Annette Messager, Sous vent, installation at the Couvent des Cordeliers, 2004The sculptures return to many of the themes used by Messager in her previous work, as I learned in an informative presentation on the artist given that day by a curator. (Unfortunately, both Messager and this presenter believe that Michel Nostradamus was also buried in the Couvent, which is not true. He was actually buried—with his body standing vertically inside a wall—in another church, sometimes known by the same name, but in Salon-de-Provence, in the Bouches-du-Rhône.) Messager is one of the foremost femmes artistes in France, and as a feminist her work often focuses on women and children, whom she regards as the two classes of people who are the most oppressed in society. Since one’s view of the sculptural pieces (some images here) is largely obscured by the black cloth, it is hard to say much about them. Some forms are partially visible: a headless, child-sized figure on hands and knees; a large hand; a red bathtub (recalling the painting by David, The Death of Marat, made in the Couvent where the poet’s body lay in state after his assassination, with one gangrenous arm amputated; apparently, the arm that hangs out of the tub in David's painting was based on a study of an arm taken from another corpse); rubber masks of politicians, purchased in a novelty store (the faces of Chirac, Raffarin, and even President Bush are there); body parts and skeletons (a reference to the cemetery that used to be here); and a mass of tiny nude dolls wrapped in twine. A book of Messager’s photographs of the installation can be viewed at the entrance, and it shows details of some of the pieces, which include the collectible toys and stuffed animals that Messager likes to reassemble in monstrous combinations. (See also this review of the installation, by Lucile Encrevé, for Paris-Art.)
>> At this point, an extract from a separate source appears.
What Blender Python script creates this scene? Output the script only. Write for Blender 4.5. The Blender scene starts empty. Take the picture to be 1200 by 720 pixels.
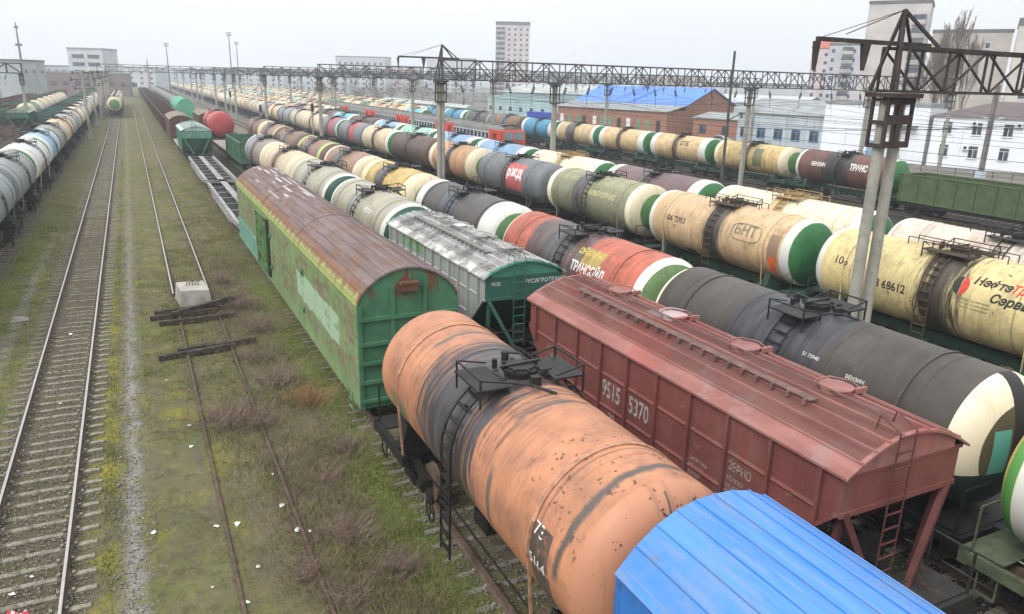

It was the movement of the cloth, which Messager calls a voile (a veil, a reference to both the monastic habit and the issue of girls wearing Islamic veils in French public schools, an issue that has been heavily debated over the past year), that struck me as particularly beautiful. As the fans blow softly, it creates a wave-like undulation under the cloth, creating the impression that one is looking at objects submerged beneath the movement of a black ocean. The cloth is firmly attached to the walls but not to the edges that face the viewer, which allows a sort of ebb and tide effect as the wind moves. As the movement of the fans increases, the air picks up the cloth and it balloons up into a large shape, especially at the far end of the installation where the width of the veil is larger. At that end, a set of automated pulleys raise and lower noose-like weights onto the end of the veil, which hold the air in for the final part of the sequence, creating a large whale-like shape. These gibets, according to the presenter, may be a reference to the Terror, since the Convent was also a Jacobin site.

Annette Messager gave a long interview (Un journal, ça sert à tout, July 6) with Antoine de Baecque and Elisabeth Lebovici in Libération, a newspaper with which she has had a long relationship, as well as her answers to Internet questions (Chat: «Si je sens que je me casse la gueule, ça sera une bonne leçon pour moi», July 6). Her installation, Sous vent, will be at the Couvent des Cordeliers (15, rue de l’École de Médecine) until October 3.